**WHAT IS NEEDED**. Which lines run from the first one up to and including the one with "col = scene.collection"? Print exactly those.

start

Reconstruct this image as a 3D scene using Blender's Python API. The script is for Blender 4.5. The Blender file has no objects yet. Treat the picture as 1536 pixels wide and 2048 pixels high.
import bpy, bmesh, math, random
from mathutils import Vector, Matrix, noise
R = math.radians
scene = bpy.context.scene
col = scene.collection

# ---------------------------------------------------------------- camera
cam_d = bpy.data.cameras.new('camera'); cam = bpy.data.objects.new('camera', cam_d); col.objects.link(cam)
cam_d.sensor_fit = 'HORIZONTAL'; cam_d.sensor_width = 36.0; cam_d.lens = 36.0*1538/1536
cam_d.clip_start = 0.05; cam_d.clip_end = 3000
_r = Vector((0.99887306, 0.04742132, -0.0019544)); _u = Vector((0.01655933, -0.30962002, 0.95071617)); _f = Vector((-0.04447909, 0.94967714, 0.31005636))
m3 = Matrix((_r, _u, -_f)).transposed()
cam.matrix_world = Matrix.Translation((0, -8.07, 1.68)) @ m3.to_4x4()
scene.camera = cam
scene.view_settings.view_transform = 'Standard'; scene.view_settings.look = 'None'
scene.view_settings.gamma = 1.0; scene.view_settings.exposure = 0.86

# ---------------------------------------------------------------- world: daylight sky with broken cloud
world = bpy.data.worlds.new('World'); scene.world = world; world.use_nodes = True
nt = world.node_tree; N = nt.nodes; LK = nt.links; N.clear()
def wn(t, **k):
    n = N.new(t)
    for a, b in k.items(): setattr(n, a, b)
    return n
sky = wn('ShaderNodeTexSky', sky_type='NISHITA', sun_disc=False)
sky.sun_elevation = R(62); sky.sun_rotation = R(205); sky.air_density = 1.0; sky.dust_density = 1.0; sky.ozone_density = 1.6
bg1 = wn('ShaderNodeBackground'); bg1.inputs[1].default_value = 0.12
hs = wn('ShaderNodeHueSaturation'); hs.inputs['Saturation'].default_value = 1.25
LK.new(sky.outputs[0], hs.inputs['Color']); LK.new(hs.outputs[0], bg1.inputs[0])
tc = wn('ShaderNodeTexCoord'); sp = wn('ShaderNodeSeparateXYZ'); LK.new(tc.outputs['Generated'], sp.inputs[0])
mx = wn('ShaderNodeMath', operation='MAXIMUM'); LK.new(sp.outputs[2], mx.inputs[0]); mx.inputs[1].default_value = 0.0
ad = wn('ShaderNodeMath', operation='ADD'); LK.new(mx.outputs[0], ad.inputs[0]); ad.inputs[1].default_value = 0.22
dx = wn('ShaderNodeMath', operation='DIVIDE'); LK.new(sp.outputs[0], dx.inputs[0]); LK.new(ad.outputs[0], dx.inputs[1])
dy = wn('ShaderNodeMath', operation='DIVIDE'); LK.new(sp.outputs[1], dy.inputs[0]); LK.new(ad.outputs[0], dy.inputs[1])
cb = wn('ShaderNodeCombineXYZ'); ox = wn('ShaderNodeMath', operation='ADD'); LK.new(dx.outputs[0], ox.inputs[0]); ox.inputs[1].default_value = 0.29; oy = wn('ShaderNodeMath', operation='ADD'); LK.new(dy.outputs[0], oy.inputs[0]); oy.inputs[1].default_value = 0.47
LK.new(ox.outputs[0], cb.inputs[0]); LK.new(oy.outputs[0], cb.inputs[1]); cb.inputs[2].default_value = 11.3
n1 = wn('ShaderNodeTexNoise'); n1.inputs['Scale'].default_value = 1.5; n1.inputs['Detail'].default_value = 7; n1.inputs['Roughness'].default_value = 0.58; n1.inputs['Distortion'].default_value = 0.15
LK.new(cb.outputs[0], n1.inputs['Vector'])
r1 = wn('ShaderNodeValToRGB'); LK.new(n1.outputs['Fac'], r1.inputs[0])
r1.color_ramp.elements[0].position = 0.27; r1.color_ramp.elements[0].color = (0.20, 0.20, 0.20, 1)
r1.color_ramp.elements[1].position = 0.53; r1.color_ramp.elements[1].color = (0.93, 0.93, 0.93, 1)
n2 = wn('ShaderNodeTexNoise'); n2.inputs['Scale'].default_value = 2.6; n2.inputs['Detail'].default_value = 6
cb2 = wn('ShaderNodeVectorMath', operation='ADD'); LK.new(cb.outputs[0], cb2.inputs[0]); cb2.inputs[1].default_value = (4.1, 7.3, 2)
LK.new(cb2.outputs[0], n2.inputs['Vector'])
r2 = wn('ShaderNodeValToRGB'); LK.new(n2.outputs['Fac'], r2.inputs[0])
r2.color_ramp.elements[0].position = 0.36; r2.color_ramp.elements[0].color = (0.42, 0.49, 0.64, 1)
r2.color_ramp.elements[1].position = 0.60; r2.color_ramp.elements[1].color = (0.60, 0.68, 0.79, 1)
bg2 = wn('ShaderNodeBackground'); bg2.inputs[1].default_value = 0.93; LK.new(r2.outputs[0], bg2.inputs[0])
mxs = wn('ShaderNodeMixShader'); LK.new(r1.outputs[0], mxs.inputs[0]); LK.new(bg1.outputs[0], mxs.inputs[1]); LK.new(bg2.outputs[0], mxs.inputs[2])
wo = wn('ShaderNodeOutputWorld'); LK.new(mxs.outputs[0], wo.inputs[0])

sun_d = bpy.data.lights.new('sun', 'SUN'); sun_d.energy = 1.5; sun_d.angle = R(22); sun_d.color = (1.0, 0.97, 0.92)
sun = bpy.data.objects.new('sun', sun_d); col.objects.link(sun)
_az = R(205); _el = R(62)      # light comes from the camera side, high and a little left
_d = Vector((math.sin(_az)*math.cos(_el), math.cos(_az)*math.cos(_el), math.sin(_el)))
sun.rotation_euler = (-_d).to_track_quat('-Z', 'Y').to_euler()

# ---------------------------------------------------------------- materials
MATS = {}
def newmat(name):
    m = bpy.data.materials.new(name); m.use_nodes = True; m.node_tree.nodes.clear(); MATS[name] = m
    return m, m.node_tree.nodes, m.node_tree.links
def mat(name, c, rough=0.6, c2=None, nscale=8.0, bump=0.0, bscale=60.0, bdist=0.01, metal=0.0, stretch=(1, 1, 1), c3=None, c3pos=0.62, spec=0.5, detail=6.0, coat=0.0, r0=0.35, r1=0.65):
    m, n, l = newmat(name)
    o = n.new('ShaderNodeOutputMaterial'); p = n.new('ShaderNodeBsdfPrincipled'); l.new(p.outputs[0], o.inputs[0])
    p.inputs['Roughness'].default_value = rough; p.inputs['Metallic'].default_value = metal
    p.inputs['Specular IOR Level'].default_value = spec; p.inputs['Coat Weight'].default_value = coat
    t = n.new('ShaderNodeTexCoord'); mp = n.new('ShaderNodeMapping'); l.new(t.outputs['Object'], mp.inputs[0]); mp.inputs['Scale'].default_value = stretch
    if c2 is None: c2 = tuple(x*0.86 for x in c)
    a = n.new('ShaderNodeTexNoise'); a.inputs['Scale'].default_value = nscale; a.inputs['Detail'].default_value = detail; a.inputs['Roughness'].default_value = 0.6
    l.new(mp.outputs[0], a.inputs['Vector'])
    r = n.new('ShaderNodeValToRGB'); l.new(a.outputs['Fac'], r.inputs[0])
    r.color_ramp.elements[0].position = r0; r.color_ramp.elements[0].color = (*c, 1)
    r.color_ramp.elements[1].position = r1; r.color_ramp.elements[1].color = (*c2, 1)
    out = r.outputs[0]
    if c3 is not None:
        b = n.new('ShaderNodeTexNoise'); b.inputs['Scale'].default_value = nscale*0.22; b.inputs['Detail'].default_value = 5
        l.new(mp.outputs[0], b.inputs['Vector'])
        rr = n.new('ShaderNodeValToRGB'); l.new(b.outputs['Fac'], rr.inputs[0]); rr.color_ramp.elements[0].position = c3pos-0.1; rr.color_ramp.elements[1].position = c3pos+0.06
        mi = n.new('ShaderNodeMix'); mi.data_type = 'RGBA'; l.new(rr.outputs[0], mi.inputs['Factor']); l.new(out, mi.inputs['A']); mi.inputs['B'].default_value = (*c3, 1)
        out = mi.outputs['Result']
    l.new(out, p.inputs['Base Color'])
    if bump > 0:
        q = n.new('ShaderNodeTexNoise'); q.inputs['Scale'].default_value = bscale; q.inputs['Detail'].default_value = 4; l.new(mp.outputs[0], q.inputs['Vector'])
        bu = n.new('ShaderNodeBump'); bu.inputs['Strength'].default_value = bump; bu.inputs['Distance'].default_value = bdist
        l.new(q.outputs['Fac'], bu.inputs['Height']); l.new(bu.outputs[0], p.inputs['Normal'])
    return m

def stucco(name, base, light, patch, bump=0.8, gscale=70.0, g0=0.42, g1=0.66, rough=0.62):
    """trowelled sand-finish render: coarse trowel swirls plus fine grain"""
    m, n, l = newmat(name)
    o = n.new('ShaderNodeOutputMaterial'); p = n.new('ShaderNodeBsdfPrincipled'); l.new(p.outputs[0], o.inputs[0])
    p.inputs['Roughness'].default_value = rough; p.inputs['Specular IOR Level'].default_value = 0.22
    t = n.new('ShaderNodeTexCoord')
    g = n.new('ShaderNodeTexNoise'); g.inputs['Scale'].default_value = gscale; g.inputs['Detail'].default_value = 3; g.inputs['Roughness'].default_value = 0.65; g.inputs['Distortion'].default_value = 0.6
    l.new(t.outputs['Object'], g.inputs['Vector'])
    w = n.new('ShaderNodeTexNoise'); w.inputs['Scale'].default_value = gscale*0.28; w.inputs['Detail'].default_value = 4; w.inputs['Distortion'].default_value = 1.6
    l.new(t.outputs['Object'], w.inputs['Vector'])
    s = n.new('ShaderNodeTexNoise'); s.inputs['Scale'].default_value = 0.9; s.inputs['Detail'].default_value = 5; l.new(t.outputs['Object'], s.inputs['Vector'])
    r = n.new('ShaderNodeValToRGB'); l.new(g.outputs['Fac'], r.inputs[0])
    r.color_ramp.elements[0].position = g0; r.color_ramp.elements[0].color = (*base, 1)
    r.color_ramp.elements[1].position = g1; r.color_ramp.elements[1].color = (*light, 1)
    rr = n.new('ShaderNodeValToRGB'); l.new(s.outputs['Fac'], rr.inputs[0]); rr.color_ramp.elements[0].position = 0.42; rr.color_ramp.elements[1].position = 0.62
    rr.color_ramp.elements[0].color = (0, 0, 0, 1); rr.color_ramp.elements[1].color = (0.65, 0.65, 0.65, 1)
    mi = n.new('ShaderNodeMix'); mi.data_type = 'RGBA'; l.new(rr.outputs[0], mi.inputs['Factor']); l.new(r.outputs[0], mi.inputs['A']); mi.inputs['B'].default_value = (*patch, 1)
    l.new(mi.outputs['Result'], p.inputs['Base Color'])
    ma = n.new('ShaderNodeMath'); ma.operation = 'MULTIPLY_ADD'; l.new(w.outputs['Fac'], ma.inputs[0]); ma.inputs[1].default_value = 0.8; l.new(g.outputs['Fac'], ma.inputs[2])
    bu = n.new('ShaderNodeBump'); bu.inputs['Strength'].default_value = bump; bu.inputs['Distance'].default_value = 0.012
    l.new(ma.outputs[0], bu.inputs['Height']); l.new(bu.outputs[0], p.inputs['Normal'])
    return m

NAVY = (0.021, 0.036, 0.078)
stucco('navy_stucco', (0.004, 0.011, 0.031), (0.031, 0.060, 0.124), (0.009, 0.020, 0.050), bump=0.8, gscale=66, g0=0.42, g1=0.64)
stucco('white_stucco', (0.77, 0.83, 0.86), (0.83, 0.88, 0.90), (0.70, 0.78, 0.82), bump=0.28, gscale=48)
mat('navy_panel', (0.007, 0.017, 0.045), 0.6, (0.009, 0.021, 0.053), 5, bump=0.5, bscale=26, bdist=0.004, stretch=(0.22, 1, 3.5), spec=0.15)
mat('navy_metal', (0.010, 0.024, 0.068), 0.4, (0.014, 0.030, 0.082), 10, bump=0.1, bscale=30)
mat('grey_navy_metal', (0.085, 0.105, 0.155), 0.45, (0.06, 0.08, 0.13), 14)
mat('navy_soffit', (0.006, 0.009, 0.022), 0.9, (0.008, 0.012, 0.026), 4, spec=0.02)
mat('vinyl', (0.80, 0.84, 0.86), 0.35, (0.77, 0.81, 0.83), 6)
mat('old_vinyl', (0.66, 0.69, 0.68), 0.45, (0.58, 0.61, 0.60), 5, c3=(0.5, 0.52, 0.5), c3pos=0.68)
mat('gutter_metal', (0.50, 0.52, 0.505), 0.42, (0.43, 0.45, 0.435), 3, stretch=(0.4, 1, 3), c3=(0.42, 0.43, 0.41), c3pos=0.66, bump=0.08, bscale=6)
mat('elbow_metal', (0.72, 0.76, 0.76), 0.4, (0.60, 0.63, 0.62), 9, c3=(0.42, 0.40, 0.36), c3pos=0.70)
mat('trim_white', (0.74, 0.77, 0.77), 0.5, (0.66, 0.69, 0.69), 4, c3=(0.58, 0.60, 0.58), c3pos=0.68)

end

**COMPLETED TASK**.
Reconstruct this image as a 3D scene using Blender's Python API. The script is for Blender 4.5. The Blender file has no objects yet. Treat the picture as 1536 pixels wide and 2048 pixels high.
import bpy, bmesh, math, random
from mathutils import Vector, Matrix, noise
R = math.radians
scene = bpy.context.scene
col = scene.collection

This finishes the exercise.